While in a state of Ritual Purity, their spells heal, restore, and preserve, returning the fallen world to its proper state. All spells produce their normal effect.
While in a state of Ritual Defilement, their spells harm, break, and corrupt, reflecting human sin back upon the world. All spells produce their reversed effect.
At any time, a cleric in a state of ritual purity may choose to break the state, converting any memorised spells to their reversed forms. However, returning to ritual purity is harder than breaking it, typically requiring a return to a temple and spending a day in ablution and annointment - this explicitly does not require an Atonement spell to be cast nor is it accompanied with any sort of Geas or Quest; ritual purity is not the same thing as moral purity, and defilement is not punished, just rectified.
This presents an interesting logistical decision, particularly on a deep dungeon crawl - the party may encounter enemies potent enough to make a Slay Living or Harm very welcome, but once that bridge is crossed, then that Cleric is no longer able to provide healing, traditionally one of their most valuable party roles. At the bottom of a multi-level dungeon, with potentially dozens of encounter rolls between you and safety, this is no small thing. Bringing multiple clerics might be the meta strat, which is probably not too difficult - clerics are a pretty solid class, with few great weaknesses. I rarely ever actually see the stereotype of tables where nobody wants to play the healer; clerics are great at every level, and party composition tends to reflect that.

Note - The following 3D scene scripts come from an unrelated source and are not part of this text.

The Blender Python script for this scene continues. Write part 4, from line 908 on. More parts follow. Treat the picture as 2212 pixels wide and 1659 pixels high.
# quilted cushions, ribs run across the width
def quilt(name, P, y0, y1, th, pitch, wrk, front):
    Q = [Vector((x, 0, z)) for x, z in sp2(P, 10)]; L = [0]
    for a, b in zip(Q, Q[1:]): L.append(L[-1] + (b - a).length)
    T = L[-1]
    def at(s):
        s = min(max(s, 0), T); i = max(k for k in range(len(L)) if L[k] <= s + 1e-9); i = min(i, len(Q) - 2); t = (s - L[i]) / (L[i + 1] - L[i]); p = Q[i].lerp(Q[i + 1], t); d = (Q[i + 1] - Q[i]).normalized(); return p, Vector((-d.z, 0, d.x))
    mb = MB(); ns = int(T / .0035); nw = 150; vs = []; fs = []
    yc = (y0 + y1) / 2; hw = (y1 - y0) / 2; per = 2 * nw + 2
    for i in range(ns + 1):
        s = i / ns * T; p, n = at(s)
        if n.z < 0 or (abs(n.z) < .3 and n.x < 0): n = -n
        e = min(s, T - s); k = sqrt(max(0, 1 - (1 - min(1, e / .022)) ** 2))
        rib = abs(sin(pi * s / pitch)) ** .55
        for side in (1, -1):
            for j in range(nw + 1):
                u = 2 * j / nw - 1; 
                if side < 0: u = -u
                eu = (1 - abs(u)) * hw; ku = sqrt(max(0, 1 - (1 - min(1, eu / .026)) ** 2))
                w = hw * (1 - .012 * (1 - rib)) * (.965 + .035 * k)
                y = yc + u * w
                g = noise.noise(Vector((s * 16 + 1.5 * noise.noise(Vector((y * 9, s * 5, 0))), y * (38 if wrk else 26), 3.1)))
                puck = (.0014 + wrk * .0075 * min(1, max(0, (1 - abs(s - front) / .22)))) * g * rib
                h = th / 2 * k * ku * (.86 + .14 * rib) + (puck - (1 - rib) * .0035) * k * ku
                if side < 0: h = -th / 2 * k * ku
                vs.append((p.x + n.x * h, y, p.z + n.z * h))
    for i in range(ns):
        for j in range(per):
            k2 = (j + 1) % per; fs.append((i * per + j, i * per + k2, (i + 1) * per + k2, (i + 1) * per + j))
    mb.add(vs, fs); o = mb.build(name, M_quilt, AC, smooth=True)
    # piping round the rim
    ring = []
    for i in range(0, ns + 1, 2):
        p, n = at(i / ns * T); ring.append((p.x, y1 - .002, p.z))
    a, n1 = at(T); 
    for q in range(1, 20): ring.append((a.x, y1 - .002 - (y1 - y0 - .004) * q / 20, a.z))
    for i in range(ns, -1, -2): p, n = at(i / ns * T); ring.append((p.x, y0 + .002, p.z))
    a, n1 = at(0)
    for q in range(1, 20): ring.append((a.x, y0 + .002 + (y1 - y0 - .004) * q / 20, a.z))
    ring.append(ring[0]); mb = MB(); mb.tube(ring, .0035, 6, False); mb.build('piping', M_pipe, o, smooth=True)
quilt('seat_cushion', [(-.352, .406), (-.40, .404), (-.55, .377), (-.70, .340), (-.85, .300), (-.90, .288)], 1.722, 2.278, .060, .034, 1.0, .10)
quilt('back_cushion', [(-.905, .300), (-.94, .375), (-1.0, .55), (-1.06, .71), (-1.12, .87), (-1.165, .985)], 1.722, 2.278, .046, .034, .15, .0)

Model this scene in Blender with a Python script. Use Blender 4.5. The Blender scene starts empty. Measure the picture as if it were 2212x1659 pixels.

Settings where clerics of opposing alignments can be part of the same religion, or at least acknowledge the same cosmology - like Skerples' contextless OD&D, Deus Ex Parabola's Unfinished World, or WotC's Eberron - might be best suited to this idea. Some sects may even voluntarily choose to exist in a state of defilement for reasons both practical and theological.
Besides voluntary defilement, certain creatures or situations might induce it - getting energy drained by an undead, dealing peaceably with a demon, or getting extremely dirty, especially from something ritually unclean like gore, excrement or corpse-ash, would probably break your ritual purity. Maybe I'd allow a save for those sort of involuntary situations, but maybe also not - it might be amusing to figure out how the party gets their healbot through the sewer level.
It might possibly be prudent to introduce a magical item or even a mundane equipment item that allows Ritual Purity to be restored in the field, but make it either rare, expensive or awkward.